General Electric warns of continued difficulties for power division into 2018

General Electric’s management has warned that its beleaguered GE Power division will continue to encounter difficulties in the coming year, as the impact of the clean energy revolution persists.

While the company is enjoying success in its other two core units, healthcare and aviation, the erosion of its power unit continues to hurt.

“We said ’17 issues would carry over into ’18 in power, but it’s still a good franchise in power and we’re going to make the most out of that,” GE Chief Executive John Flannery said on a conference call Wednesday.
John Flannery of GE
The company’s traditional strength has been its gas turbine business, but that technology’s influence has waned, with more and more renewables being integrated into the energy system.

In 2018, GE is bracing for its worst year of gas turbine installations in about 15 years.

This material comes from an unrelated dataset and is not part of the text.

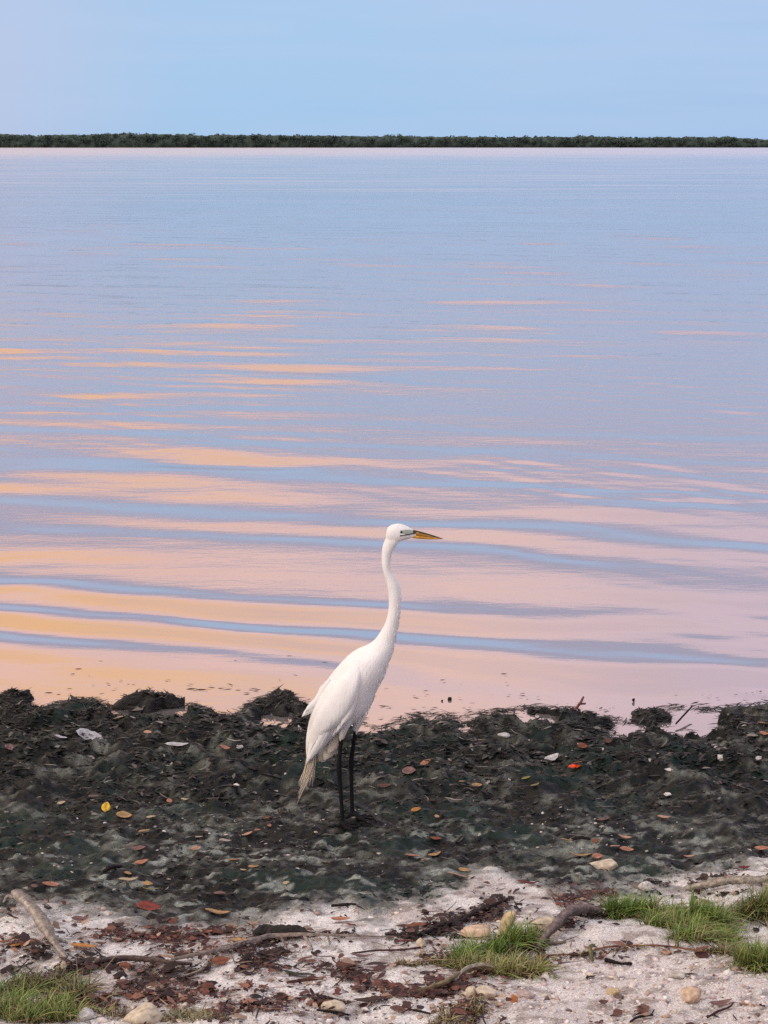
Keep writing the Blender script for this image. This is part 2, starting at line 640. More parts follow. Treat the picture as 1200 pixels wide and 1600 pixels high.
m, t, b = new_mat('lagoon_water')
t.nodes.remove(b)
out = t.nodes['Material Output']
tc = t.nodes.new('ShaderNodeTexCoord')
sep = t.nodes.new('ShaderNodeSeparateXYZ')
t.links.new(tc.outputs['Object'], sep.inputs[0])
gl = t.nodes.new('ShaderNodeBsdfGlossy')
gl.inputs['Color'].default_value = (0.93, 0.93, 0.95, 1)
df = t.nodes.new('ShaderNodeBsdfDiffuse')
df.inputs['Color'].default_value = (0.24, 0.22, 0.22, 1)
fr = t.nodes.new('ShaderNodeFresnel')
fr.inputs['IOR'].default_value = 1.9
fm = t.nodes.new('ShaderNodeMath')
fm.operation = 'MULTIPLY_ADD'
fm.use_clamp = True
fm.inputs[1].default_value = 0.55
fm.inputs[2].default_value = 0.44
t.links.new(fr.outputs[0], fm.inputs[0])
ms = t.nodes.new('ShaderNodeMixShader')
t.links.new(fm.outputs[0], ms.inputs[0])
t.links.new(df.outputs[0], ms.inputs[1])
t.links.new(gl.outputs[0], ms.inputs[2])
t.links.new(ms.outputs[0], out.inputs['Surface'])
# wind ruffling: smooth inshore, rougher far out, strongest before the far bank
cr = t.nodes.new('ShaderNodeMapRange')
cr.inputs[1].default_value = 12.0
cr.inputs[2].default_value = 90.0
cr.inputs[3].default_value = 0.012
cr.inputs[4].default_value = 0.13
t.links.new(sep.outputs[1], cr.inputs[0])
cr2 = t.nodes.new('ShaderNodeMapRange')
cr2.interpolation_type = 'SMOOTHSTEP'
cr2.inputs[1].default_value = 170.0
cr2.inputs[2].default_value = 420.0
cr2.inputs[3].default_value = 0.0
cr2.inputs[4].default_value = 0.10
t.links.new(sep.outputs[1], cr2.inputs[0])
mpc = t.nodes.new('ShaderNodeMapping')
mpc.inputs['Scale'].default_value = (0.05, 0.42, 1.0)
mpc.inputs['Rotation'].default_value = (0, 0, math.radians(6))
t.links.new(tc.outputs['Object'], mpc.inputs[0])
npaw = t.nodes.new('ShaderNodeTexNoise')
npaw.inputs['Scale'].default_value = 1.0
npaw.inputs['Detail'].default_value = 6
npaw.inputs['Roughness'].default_value = 0.65
t.links.new(mpc.outputs[0], npaw.inputs['Vector'])
pawr = t.nodes.new('ShaderNodeMapRange')
pawr.inputs[1].default_value = 0.3
pawr.inputs[2].default_value = 0.7
pawr.inputs[3].default_value = 0.25
pawr.inputs[4].default_value = 1.75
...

The company is restructuring to prepare for orders that could be as low as 30 GW. In 2017, GE anticipates final orders of gas turbines will come in at less than 35 GW.

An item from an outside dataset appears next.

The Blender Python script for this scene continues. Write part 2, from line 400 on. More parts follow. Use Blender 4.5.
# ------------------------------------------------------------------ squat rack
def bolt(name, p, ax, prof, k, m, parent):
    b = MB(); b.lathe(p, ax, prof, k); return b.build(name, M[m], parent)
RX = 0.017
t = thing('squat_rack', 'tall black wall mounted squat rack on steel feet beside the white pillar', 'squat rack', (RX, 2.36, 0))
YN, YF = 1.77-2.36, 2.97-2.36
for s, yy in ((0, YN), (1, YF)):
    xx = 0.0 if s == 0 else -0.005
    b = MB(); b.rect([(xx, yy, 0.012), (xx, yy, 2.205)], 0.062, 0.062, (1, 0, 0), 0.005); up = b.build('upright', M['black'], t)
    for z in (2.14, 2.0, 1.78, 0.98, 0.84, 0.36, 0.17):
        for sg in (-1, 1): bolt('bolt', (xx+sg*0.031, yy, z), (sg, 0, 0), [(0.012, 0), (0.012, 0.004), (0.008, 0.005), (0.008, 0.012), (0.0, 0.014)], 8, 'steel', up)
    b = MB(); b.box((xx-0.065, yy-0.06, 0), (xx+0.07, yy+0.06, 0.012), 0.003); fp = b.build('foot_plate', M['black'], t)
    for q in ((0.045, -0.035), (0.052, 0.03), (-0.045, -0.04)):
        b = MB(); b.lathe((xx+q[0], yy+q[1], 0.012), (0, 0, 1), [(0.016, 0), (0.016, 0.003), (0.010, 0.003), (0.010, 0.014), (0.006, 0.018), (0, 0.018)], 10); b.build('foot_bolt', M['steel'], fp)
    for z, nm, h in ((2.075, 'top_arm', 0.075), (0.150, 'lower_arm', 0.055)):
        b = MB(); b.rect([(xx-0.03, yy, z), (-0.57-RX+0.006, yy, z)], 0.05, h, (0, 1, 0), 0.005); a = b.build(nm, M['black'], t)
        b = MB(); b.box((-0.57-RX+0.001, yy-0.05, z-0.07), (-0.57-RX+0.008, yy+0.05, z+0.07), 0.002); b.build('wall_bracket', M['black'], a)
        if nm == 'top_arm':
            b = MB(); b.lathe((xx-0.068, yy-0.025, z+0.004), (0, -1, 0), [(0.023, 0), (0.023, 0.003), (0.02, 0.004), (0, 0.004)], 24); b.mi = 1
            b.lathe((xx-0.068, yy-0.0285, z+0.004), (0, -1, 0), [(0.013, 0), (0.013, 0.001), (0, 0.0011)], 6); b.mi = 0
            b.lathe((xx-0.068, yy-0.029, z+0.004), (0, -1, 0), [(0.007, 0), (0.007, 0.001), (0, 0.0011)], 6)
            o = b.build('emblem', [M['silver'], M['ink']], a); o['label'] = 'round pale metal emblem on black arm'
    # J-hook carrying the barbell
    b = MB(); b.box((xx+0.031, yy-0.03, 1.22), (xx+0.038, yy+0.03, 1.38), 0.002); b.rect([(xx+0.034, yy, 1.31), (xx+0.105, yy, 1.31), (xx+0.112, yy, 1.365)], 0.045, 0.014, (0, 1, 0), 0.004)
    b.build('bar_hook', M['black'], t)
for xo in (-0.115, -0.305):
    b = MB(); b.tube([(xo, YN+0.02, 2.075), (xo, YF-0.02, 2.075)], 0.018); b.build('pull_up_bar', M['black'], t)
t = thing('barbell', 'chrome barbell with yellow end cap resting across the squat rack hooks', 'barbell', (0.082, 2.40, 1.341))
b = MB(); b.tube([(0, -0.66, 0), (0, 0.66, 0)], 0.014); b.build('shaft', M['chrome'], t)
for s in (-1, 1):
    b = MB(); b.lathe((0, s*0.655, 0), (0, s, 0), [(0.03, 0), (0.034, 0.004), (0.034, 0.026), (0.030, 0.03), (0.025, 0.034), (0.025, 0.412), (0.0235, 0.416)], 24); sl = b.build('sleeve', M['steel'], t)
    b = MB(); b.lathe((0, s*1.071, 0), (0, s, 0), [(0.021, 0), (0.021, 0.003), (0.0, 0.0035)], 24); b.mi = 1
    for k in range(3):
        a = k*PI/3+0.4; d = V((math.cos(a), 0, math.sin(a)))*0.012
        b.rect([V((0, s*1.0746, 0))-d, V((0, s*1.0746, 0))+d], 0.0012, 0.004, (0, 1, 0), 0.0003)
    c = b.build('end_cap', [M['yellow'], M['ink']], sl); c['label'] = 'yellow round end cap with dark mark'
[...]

Profit in the power segment was down 88 percent in the final quarter of 2017, driven by tough market conditions, business execution mistakes and other charges, executives said.

GE equipment still produces about a third of the world’s electric power, Flannery noted, and the company holds 50 percent market share in advanced power technology.

Flannery added that the company will focus on four things going forward: adjusting the size of GE Power’s manufacturing footprint, improving cash and project execution, wringing more value out of its installed base of equipment, and improving management and processes.

GE Power announced 12,000 layoffs in December and has scaled back 15 manufacturing sites.

Russell Stokes, president and CEO of GE Power, says his unit has recently increased its ability to monitor outages that its equipment customers experience, increasing visibility from less than 30 percent of its installed base to nearly 80 percent. Servicing that equipment more efficiently represents a $2bn opportunity, he said Wednesday.

GE also has presence in the renewable energy area, but the outlook there is challenging too. While GE is shipping more megawatts worth of wind turbines, it faces pressure to lower prices.

The company expects profits to be down “significantly” in the first quarter of 2018 as it ships fewer wind turbines in the United States and continues to face price pressure, Chief Financial Officer Jamie Miller said Wednesday.